Please crank the engine over a few times after putting the ATF in before you reinstall spark plugs or compression tester
+1 to pull the heads and see what's going on... rings and bearings can't be too expensive for those engines (or are they?)
Besides, what do you have to lose? It's not like you're gonna put it in as is - tear that bitch apart and do it right
Bearings are expensive. If it needs rings it probably needs bored, which is a problem. The nikasil or alusil blocks can not be bored without being re-treated, they do not use liners like other aluminum blocks.
Only real option in that case is to install liners, that would be sweet, but pricey.
No harm in trying the ATF trick, then. Just turn it a few dozen revolutions to distribute the oil along the bores.
If the sump is dry, then there won't be any spray from the crank journals lubricating the bores, which will make compression test results suspect.
However, 40-60 psi is a pretty low number to bring up... unlikely it's *just* dry bores/rings.
If it's repairable and you repair it, you get the peace of mind of knowing what the inside of the engine looks like and that you were the last person to open it up.
Bearings are expensive. If it needs rings it probably needs bored, which is a problem. The nikasil or alusil blocks can not be bored without being re-treated, they do not use liners like other aluminum blocks.
Only real option in that case is to install liners, that would be sweet, but pricey.
But it could also be burned valves (exchange the engine) or a head gasket (repair and enjoy).
Conformed that it is a nikasil engine..
I think I'll pull the heads as I have nothing to lose.

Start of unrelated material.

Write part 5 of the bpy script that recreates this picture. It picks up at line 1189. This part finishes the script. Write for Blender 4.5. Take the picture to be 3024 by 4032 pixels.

If its a bad HG then I'll fix it but if the rings or bores are bad then I'll probably ditch it
:facepalm: You need to have oil in the engine! DO NOT crank it over without oil.... I know you're 16, but really? Are you fucking serious? FILL IT WITH OIL. Add ATF to each cylinder (yes, all of them). Crank over by hand at least 20 times. Then crank it over using the starter motor. Then check it all again.
The piston rings require oil to properly seal. No oil = no seal = no compression. I can't believe I'm having to explain this...
It sounds like your numbers jumped up quite a bit (especially #4) which is promising.